[Rows from a 3D scene dataset]
+ + + + +

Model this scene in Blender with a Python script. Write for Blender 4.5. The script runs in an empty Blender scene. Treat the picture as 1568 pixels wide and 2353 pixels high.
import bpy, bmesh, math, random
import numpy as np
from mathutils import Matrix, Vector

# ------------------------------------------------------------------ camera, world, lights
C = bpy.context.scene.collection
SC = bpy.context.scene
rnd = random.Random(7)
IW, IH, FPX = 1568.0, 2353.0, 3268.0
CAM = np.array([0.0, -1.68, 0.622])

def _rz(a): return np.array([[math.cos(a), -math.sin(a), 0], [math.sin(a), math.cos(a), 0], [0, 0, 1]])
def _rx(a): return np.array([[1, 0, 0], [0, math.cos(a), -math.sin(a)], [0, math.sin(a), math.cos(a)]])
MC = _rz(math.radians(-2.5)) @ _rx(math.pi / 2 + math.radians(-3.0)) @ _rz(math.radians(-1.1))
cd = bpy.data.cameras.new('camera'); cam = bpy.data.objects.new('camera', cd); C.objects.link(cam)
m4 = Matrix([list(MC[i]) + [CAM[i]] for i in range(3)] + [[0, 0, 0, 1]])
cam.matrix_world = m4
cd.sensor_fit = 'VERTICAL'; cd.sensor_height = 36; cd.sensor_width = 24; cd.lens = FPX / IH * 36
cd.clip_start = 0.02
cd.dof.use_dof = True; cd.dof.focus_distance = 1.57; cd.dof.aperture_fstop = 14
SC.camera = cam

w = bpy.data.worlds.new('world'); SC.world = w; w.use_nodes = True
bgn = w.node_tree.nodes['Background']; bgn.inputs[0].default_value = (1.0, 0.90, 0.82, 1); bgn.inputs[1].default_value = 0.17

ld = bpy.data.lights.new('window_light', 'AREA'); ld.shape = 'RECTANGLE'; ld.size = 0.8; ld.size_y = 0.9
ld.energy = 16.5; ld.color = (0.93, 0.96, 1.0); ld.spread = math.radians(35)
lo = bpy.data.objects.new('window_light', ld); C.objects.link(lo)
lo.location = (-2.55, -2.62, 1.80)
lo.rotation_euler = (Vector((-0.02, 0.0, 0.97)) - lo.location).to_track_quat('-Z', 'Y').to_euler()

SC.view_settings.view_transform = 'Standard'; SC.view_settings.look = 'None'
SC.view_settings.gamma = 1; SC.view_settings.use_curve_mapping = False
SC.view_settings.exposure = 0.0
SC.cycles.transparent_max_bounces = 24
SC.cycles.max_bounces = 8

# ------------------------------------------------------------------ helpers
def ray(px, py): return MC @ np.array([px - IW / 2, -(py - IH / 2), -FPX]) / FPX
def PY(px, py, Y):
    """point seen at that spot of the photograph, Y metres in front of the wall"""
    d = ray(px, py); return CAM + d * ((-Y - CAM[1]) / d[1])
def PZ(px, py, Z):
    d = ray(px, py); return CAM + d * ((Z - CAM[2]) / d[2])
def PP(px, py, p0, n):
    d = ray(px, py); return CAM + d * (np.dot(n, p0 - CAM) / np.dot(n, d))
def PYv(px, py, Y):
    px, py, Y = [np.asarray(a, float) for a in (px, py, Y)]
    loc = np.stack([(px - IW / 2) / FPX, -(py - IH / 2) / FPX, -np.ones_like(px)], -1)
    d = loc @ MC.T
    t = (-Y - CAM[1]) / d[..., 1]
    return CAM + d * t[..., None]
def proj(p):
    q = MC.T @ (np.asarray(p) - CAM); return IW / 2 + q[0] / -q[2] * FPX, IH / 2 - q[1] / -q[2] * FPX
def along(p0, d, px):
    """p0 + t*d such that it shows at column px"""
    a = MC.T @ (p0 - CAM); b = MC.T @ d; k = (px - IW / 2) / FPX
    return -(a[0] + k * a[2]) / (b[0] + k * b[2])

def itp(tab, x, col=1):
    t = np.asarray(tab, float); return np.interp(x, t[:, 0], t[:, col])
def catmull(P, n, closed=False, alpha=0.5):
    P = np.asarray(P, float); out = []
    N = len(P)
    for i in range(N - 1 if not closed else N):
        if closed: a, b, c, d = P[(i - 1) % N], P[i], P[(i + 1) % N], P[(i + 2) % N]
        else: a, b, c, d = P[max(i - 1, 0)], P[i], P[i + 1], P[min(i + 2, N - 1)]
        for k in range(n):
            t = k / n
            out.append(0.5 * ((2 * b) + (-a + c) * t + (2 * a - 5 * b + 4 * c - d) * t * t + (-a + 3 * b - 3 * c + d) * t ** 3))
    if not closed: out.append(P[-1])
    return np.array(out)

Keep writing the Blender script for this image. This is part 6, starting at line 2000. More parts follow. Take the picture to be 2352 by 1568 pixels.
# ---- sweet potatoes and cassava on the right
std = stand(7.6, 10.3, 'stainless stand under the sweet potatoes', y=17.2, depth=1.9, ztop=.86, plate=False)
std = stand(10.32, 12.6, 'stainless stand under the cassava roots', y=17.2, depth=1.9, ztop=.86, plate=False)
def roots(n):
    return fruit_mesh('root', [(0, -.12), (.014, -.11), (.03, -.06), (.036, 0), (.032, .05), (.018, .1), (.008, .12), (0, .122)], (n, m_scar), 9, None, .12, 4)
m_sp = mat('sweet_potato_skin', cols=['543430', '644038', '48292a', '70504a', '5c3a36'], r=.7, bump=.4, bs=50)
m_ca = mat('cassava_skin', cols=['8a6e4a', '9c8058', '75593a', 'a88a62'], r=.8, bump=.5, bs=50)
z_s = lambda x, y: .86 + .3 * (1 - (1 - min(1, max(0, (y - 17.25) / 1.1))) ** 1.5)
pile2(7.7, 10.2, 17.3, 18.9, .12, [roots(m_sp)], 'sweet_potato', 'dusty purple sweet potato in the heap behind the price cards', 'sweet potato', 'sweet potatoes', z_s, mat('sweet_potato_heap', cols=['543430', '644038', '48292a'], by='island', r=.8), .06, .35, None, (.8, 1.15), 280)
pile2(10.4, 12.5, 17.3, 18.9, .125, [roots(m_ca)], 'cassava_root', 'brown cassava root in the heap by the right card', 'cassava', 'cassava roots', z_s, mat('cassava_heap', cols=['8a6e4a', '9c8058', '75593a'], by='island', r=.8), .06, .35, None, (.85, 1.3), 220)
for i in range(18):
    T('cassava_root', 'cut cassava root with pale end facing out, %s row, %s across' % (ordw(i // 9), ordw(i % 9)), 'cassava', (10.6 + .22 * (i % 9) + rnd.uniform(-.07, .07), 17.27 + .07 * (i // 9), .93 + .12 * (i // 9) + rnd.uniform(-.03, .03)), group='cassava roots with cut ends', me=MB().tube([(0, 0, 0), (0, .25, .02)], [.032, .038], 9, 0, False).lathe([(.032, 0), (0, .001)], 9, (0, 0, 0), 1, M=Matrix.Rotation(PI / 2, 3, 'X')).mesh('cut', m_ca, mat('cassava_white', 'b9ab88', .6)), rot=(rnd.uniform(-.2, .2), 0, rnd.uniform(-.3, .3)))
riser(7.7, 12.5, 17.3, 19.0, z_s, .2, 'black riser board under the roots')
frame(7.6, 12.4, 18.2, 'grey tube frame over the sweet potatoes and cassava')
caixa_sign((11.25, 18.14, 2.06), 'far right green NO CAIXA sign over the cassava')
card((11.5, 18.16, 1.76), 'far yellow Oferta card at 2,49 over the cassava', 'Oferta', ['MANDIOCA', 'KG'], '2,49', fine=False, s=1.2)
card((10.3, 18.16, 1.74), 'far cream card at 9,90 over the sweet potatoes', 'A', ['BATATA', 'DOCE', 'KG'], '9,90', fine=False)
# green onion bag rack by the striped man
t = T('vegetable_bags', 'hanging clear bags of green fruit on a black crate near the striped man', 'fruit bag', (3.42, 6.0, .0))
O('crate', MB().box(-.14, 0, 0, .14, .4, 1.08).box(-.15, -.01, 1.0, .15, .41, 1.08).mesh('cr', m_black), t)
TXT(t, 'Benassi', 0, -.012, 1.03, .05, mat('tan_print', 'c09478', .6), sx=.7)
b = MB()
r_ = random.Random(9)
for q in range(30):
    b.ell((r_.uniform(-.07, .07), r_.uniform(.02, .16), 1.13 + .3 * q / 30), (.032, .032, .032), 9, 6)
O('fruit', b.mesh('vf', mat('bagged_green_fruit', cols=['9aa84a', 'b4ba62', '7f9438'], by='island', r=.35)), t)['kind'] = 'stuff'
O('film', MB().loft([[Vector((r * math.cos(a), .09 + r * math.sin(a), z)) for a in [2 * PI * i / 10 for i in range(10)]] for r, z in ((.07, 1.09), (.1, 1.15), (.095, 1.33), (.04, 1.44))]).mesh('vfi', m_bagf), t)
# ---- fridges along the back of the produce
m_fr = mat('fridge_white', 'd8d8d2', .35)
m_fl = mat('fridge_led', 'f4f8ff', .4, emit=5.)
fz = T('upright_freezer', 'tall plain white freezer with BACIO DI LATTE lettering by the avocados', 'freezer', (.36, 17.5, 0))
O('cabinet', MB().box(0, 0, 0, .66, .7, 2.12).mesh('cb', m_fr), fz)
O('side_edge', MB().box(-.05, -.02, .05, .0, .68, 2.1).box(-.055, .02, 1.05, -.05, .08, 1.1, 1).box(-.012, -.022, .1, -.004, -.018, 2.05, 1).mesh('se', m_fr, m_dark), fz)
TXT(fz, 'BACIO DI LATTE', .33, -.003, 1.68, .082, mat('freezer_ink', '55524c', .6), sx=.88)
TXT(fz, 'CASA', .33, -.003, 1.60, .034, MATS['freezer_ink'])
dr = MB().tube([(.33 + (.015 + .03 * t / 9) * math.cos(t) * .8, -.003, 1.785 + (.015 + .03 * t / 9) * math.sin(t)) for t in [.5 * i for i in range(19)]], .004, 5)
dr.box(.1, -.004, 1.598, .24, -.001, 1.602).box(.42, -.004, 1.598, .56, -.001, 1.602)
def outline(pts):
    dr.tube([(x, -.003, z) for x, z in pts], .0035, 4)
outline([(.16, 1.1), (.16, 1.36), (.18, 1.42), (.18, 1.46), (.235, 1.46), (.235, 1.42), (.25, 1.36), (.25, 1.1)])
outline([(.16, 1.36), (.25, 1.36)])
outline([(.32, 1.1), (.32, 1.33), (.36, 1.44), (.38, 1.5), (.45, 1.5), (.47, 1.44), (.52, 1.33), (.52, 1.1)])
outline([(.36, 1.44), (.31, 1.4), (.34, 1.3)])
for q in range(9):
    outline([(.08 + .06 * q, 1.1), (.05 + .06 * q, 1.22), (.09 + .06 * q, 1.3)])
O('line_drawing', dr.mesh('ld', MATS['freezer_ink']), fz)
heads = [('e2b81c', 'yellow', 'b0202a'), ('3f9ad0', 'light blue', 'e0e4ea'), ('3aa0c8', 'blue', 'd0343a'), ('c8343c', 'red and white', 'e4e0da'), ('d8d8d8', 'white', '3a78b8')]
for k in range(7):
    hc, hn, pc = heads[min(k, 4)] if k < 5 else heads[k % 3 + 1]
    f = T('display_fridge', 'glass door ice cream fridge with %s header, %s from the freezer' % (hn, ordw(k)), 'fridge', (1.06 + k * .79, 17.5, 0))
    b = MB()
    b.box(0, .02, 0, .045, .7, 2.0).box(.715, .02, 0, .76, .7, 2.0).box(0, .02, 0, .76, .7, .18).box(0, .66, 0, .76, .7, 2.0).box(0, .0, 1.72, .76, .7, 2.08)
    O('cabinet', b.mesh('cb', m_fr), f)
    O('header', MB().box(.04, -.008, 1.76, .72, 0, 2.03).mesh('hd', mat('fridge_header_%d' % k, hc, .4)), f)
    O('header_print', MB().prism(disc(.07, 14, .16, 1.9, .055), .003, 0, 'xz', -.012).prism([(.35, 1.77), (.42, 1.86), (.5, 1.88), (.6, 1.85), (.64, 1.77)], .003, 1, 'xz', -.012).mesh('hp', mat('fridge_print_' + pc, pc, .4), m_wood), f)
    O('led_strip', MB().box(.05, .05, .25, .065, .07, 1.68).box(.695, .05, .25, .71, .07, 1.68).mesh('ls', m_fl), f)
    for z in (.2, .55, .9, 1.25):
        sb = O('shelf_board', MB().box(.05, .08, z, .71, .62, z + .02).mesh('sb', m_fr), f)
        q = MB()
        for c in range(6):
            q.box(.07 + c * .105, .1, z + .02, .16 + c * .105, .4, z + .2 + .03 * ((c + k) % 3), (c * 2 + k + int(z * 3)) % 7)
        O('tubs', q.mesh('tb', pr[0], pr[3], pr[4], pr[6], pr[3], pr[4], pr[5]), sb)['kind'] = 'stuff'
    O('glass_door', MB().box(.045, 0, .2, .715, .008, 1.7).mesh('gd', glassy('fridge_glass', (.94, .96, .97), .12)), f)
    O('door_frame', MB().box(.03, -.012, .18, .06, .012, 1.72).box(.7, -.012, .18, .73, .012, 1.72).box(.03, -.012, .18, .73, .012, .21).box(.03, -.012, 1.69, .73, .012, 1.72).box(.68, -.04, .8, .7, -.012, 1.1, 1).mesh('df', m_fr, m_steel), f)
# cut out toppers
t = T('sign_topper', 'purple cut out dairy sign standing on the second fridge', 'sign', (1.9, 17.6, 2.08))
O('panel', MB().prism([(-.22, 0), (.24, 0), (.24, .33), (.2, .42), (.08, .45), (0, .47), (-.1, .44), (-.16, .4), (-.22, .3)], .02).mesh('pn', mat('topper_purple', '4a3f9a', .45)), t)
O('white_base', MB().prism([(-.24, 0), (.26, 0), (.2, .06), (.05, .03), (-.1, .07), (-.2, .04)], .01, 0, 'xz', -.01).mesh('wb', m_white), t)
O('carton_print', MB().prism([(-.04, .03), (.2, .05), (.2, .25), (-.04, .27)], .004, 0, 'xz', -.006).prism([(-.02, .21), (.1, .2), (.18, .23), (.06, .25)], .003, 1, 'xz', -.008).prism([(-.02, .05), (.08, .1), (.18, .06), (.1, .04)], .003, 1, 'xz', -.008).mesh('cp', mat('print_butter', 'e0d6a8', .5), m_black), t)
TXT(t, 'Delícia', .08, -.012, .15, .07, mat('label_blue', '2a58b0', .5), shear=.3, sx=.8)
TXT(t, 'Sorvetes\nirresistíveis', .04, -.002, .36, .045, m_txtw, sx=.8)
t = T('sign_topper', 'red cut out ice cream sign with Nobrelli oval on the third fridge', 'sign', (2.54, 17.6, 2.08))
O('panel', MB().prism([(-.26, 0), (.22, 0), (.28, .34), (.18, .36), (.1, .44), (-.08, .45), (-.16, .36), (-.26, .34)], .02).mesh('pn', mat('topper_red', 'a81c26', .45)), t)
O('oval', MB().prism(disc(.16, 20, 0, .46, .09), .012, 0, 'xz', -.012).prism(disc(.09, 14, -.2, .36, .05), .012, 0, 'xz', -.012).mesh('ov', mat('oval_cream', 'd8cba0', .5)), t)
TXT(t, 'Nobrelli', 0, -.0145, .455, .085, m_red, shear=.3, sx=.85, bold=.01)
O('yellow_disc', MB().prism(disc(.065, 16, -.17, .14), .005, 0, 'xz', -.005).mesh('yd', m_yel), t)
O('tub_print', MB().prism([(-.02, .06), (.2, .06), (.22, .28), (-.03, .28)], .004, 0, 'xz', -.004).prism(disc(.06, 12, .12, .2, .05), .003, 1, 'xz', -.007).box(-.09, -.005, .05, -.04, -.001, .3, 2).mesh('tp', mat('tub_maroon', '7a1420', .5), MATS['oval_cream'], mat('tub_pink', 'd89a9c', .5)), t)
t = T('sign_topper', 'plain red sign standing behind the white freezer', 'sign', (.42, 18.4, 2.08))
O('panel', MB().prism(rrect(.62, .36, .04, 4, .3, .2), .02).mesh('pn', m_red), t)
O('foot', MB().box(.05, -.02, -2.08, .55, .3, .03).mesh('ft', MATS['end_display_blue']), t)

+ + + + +

[SHORT TASK] In the listing above, please print only the lines from the first one to the line where "CAM = np.array([0.0, -1.68, 0.622])" appears, exactly as written, both of those lines included.

[THE RESULT]
Model this scene in Blender with a Python script. Write for Blender 4.5. The script runs in an empty Blender scene. Treat the picture as 1568 pixels wide and 2353 pixels high.
import bpy, bmesh, math, random
import numpy as np
from mathutils import Matrix, Vector

# ------------------------------------------------------------------ camera, world, lights
C = bpy.context.scene.collection
SC = bpy.context.scene
rnd = random.Random(7)
IW, IH, FPX = 1568.0, 2353.0, 3268.0
CAM = np.array([0.0, -1.68, 0.622])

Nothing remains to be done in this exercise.